═════ Recorded information
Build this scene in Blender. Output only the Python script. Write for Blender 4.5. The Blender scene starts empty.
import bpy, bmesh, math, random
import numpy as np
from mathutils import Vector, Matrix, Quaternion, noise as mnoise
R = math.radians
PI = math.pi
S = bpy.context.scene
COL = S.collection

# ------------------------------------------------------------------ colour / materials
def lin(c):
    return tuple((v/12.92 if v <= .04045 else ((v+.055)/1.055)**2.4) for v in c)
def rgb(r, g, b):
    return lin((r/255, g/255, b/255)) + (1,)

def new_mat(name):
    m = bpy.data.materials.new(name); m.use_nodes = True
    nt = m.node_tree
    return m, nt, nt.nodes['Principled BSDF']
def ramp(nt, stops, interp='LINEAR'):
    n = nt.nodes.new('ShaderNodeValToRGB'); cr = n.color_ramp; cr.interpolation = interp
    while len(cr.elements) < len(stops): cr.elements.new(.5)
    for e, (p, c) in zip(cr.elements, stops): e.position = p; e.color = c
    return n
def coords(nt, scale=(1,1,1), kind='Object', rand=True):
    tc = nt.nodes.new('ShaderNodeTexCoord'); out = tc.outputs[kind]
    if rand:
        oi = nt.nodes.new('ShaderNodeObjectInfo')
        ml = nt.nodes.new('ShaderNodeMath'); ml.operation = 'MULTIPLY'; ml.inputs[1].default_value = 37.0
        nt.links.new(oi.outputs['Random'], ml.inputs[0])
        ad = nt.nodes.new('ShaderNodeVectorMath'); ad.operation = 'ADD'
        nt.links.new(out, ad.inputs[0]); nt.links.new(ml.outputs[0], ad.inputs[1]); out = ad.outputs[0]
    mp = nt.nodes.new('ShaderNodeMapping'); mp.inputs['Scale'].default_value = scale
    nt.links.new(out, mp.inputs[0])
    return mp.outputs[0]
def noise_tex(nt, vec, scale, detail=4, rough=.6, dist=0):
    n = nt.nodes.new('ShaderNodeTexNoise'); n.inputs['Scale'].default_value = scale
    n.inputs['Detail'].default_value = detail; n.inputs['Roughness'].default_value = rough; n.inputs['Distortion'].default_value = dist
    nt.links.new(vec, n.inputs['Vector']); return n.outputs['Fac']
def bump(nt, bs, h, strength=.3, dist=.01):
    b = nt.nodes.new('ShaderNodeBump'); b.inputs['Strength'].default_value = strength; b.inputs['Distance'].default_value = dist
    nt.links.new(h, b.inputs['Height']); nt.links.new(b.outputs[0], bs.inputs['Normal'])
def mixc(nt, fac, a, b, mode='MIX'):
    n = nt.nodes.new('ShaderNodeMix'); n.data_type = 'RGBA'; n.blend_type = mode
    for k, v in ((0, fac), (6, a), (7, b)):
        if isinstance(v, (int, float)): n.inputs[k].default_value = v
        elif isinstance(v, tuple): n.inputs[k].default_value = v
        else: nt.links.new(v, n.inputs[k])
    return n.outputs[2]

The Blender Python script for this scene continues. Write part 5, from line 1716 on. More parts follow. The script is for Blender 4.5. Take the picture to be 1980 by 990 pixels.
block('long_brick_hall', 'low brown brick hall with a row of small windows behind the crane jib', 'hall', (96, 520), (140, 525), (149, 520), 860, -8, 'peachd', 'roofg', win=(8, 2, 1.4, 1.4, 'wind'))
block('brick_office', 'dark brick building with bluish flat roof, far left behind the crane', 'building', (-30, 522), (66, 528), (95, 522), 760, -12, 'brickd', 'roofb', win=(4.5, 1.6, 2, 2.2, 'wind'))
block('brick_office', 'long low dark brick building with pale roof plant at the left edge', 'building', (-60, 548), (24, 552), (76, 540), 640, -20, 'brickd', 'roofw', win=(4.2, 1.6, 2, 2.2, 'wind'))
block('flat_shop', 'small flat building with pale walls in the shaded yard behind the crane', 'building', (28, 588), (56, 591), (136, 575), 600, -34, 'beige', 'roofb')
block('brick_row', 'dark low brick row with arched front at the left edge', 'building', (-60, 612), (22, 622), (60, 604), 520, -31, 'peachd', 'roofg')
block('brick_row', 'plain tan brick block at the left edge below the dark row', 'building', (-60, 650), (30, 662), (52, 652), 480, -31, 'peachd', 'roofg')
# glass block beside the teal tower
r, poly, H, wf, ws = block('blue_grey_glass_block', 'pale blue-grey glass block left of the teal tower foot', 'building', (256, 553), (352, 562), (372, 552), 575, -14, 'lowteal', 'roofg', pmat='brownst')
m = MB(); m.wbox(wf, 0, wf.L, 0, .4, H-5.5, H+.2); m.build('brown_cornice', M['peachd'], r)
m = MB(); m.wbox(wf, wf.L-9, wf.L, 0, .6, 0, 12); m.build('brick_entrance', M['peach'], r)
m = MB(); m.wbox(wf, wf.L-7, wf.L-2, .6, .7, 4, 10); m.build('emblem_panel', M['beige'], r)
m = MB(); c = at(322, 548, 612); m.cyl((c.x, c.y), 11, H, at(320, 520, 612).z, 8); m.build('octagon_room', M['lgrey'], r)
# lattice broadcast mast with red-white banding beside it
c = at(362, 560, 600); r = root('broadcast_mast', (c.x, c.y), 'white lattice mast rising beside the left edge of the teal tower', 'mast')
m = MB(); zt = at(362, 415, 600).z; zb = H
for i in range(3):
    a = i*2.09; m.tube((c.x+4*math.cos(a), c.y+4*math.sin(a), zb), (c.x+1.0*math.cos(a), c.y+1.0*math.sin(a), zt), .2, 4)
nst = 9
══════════
What you will do
Reproduce the material verbatim, line by line.

Exercise solution
Build this scene in Blender. Output only the Python script. Write for Blender 4.5. The Blender scene starts empty.
import bpy, bmesh, math, random
import numpy as np
from mathutils import Vector, Matrix, Quaternion, noise as mnoise
R = math.radians
PI = math.pi
S = bpy.context.scene
COL = S.collection

# ------------------------------------------------------------------ colour / materials
def lin(c):
    return tuple((v/12.92 if v <= .04045 else ((v+.055)/1.055)**2.4) for v in c)
def rgb(r, g, b):
    return lin((r/255, g/255, b/255)) + (1,)

def new_mat(name):
    m = bpy.data.materials.new(name); m.use_nodes = True
    nt = m.node_tree
    return m, nt, nt.nodes['Principled BSDF']
def ramp(nt, stops, interp='LINEAR'):
    n = nt.nodes.new('ShaderNodeValToRGB'); cr = n.color_ramp; cr.interpolation = interp
    while len(cr.elements) < len(stops): cr.elements.new(.5)
    for e, (p, c) in zip(cr.elements, stops): e.position = p; e.color = c
    return n
def coords(nt, scale=(1,1,1), kind='Object', rand=True):
    tc = nt.nodes.new('ShaderNodeTexCoord'); out = tc.outputs[kind]
    if rand:
        oi = nt.nodes.new('ShaderNodeObjectInfo')
        ml = nt.nodes.new('ShaderNodeMath'); ml.operation = 'MULTIPLY'; ml.inputs[1].default_value = 37.0
        nt.links.new(oi.outputs['Random'], ml.inputs[0])
        ad = nt.nodes.new('ShaderNodeVectorMath'); ad.operation = 'ADD'
        nt.links.new(out, ad.inputs[0]); nt.links.new(ml.outputs[0], ad.inputs[1]); out = ad.outputs[0]
    mp = nt.nodes.new('ShaderNodeMapping'); mp.inputs['Scale'].default_value = scale
    nt.links.new(out, mp.inputs[0])
    return mp.outputs[0]
def noise_tex(nt, vec, scale, detail=4, rough=.6, dist=0):
    n = nt.nodes.new('ShaderNodeTexNoise'); n.inputs['Scale'].default_value = scale
    n.inputs['Detail'].default_value = detail; n.inputs['Roughness'].default_value = rough; n.inputs['Distortion'].default_value = dist
    nt.links.new(vec, n.inputs['Vector']); return n.outputs['Fac']
def bump(nt, bs, h, strength=.3, dist=.01):
    b = nt.nodes.new('ShaderNodeBump'); b.inputs['Strength'].default_value = strength; b.inputs['Distance'].default_value = dist
    nt.links.new(h, b.inputs['Height']); nt.links.new(b.outputs[0], bs.inputs['Normal'])
def mixc(nt, fac, a, b, mode='MIX'):
    n = nt.nodes.new('ShaderNodeMix'); n.data_type = 'RGBA'; n.blend_type = mode
    for k, v in ((0, fac), (6, a), (7, b)):
        if isinstance(v, (int, float)): n.inputs[k].default_value = v
        elif isinstance(v, tuple): n.inputs[k].default_value = v
        else: nt.links.new(v, n.inputs[k])
    return n.outputs[2]

The Blender Python script for this scene continues. Write part 5, from line 1716 on. More parts follow. The script is for Blender 4.5. Take the picture to be 1980 by 990 pixels.
block('long_brick_hall', 'low brown brick hall with a row of small windows behind the crane jib', 'hall', (96, 520), (140, 525), (149, 520), 860, -8, 'peachd', 'roofg', win=(8, 2, 1.4, 1.4, 'wind'))
block('brick_office', 'dark brick building with bluish flat roof, far left behind the crane', 'building', (-30, 522), (66, 528), (95, 522), 760, -12, 'brickd', 'roofb', win=(4.5, 1.6, 2, 2.2, 'wind'))
block('brick_office', 'long low dark brick building with pale roof plant at the left edge', 'building', (-60, 548), (24, 552), (76, 540), 640, -20, 'brickd', 'roofw', win=(4.2, 1.6, 2, 2.2, 'wind'))
block('flat_shop', 'small flat building with pale walls in the shaded yard behind the crane', 'building', (28, 588), (56, 591), (136, 575), 600, -34, 'beige', 'roofb')
block('brick_row', 'dark low brick row with arched front at the left edge', 'building', (-60, 612), (22, 622), (60, 604), 520, -31, 'peachd', 'roofg')
block('brick_row', 'plain tan brick block at the left edge below the dark row', 'building', (-60, 650), (30, 662), (52, 652), 480, -31, 'peachd', 'roofg')
# glass block beside the teal tower
r, poly, H, wf, ws = block('blue_grey_glass_block', 'pale blue-grey glass block left of the teal tower foot', 'building', (256, 553), (352, 562), (372, 552), 575, -14, 'lowteal', 'roofg', pmat='brownst')
m = MB(); m.wbox(wf, 0, wf.L, 0, .4, H-5.5, H+.2); m.build('brown_cornice', M['peachd'], r)
m = MB(); m.wbox(wf, wf.L-9, wf.L, 0, .6, 0, 12); m.build('brick_entrance', M['peach'], r)
m = MB(); m.wbox(wf, wf.L-7, wf.L-2, .6, .7, 4, 10); m.build('emblem_panel', M['beige'], r)
m = MB(); c = at(322, 548, 612); m.cyl((c.x, c.y), 11, H, at(320, 520, 612).z, 8); m.build('octagon_room', M['lgrey'], r)
# lattice broadcast mast with red-white banding beside it
c = at(362, 560, 600); r = root('broadcast_mast', (c.x, c.y), 'white lattice mast rising beside the left edge of the teal tower', 'mast')
m = MB(); zt = at(362, 415, 600).z; zb = H
for i in range(3):
    a = i*2.09; m.tube((c.x+4*math.cos(a), c.y+4*math.sin(a), zb), (c.x+1.0*math.cos(a), c.y+1.0*math.sin(a), zt), .2, 4)
nst = 9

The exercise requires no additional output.